Street Fight Daily: In-Depth Look at Restaurant Tech, Consumers Getting Ads Through FB Messenger

Share this:

Chef in hotel or restaurant kitchen cooking, only hands.

A roundup of today’s big stories in hyperlocal publishing, marketing, commerce, and technology…

The Restaurant OS (TechCrunch)
Restaurants are working hard to upgrade their tech options in order to increase diner satisfaction, acquisition, and retention, as well as optimize margins. There’s a lot of potential for dramatic growth for tech in this sector because of the many operational requirements to run a restaurant.

You Could Get Facebook Messenger Spam from Any Website You Visit (Business Insider)
One of the points of confusion with Facebook Messenger has been whether companies will be able to send chats to people that they haven’t previously had contact with. The answer: Brands can’t start chats out of the blue, but they can send sponsored posts — at least in Facebook’s initial tests. And users have started noticing.

Moving App Zootly Wants to Make Your Relocation On-Demand (Street Fight)
Launched in 2015, the on-demand app connects users with a professional mover in minutes. Whether it’s for a couch, a whole house, or even getting some big purchases home from a day of shopping, the idea is that you can get a van or a truck and some movers when and where the need arises.

Will Readers Pay for Local News? A Digital Startup in Tulsa Bets That They Will (Columbia Journalism Review)
About 500 subscribers over the course of eight months: If your reference point is Facebook-fueled pageviews, or even a typical newspaper’s print circulation, it might not sound like a lot. But for the leaders of The Frontier, an investigative journalism startup in Tulsa, Oklahoma, that number is a sign that people will spend real money on local news online.

6 Local Directories Every VSB Should Be On (Street Fight)
Consumers are increasingly going online to research local services and products, but for very small businesses (VSBs), this trend is becoming a problem. Fifty-nine percent of VSBs still don’t have websites, with owners often citing perceived cost and lack of technical expertise as reasons why they haven’t made their way online.

Alphabet’s Next Big Thing: Building a ‘Smart’ City (Wall Street Journal)
The division of Alphabet called Sidewalk Labs is putting the final touches on a proposal to develop new districts of housing, offices, and retail. The company would seek cities with large swaths of land they want redeveloped and partner with those cities to build up the districts, which are envisioned to hold tens of thousands of residents and employees and be heavily integrated with technology. (Subscription required)

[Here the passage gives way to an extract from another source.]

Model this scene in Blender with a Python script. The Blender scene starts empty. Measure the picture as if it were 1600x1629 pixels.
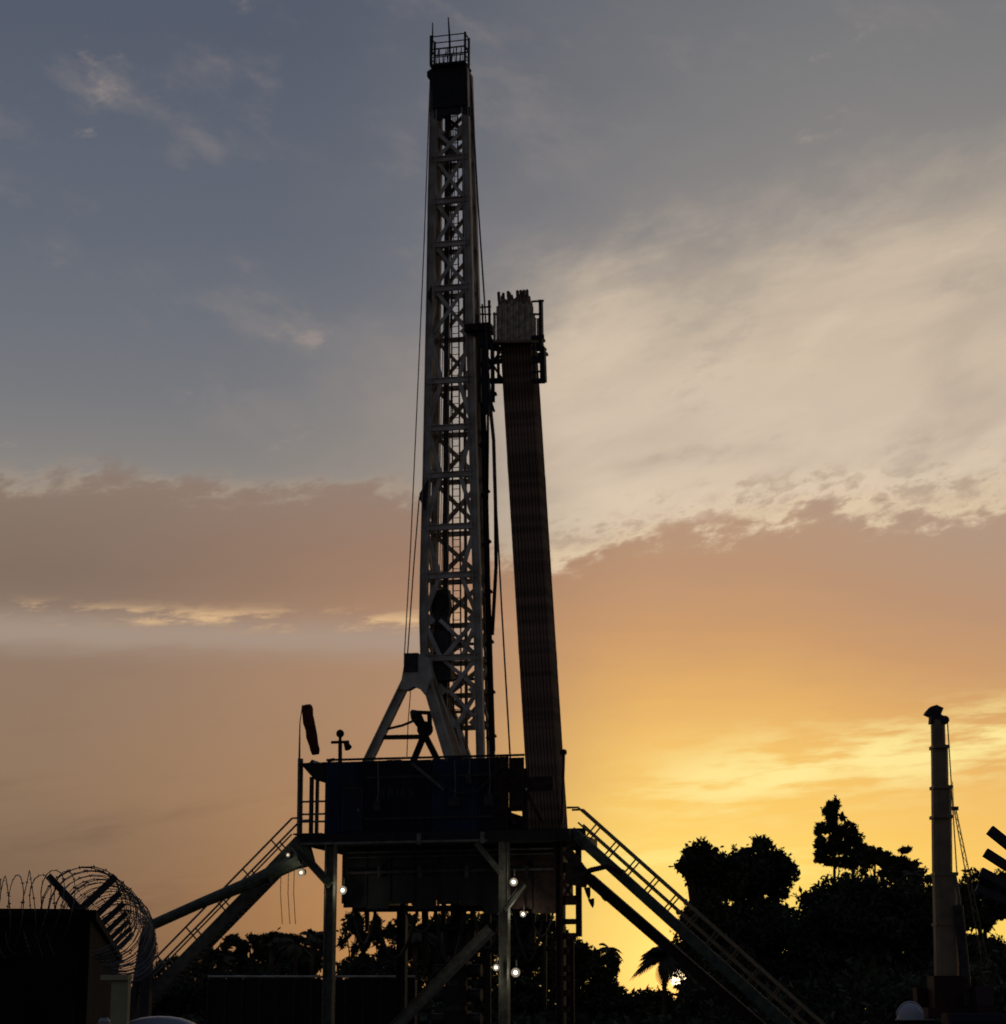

Foursquare’s Prediction About Chipotle’s Sales Drop Is Right On the Money (The Next Web)
Foursquare predicted that Chipotle would wrap up Q1 with same-store sales down by roughly 30 percent year-over-year. Now, Chipotle has announced its earnings, and as it turns out, Foursquare’s guess was on target – the chain saw a 30 percent drop in sales, marking its first-ever quarterly loss in history.

Twitter CFO Hints That He’s Itching to Spend Company’s $3.5B on ‘Game-Changing’ Acquisitions (Business Insider)
Twitter’s plummeting stock price has led to chatter about it being a buyout target. But with $3.5 billion in cash on its balance sheet, Twitter views itself as a buyer of other tech companies. Of particular interest is ad-tech: “At the end of the day, our goal is to be a one-stop shop for advertising,” said CFO Anthony Noto.

Catch a Ride Without Uber? Book a Room Without Airbnb? That’s Fermat’s Vision (Forbes)
The sharing economy could become so peer-to-peer that drivers and riders or hosts and guests connect to each other directly through their smartphones and ditch those companies as middlemen. Or so goes the vision of Luis Fernando Molina, the founder of Fermat, a platform that enables “decentralized applications” to connect users directly without the need for an intermediary.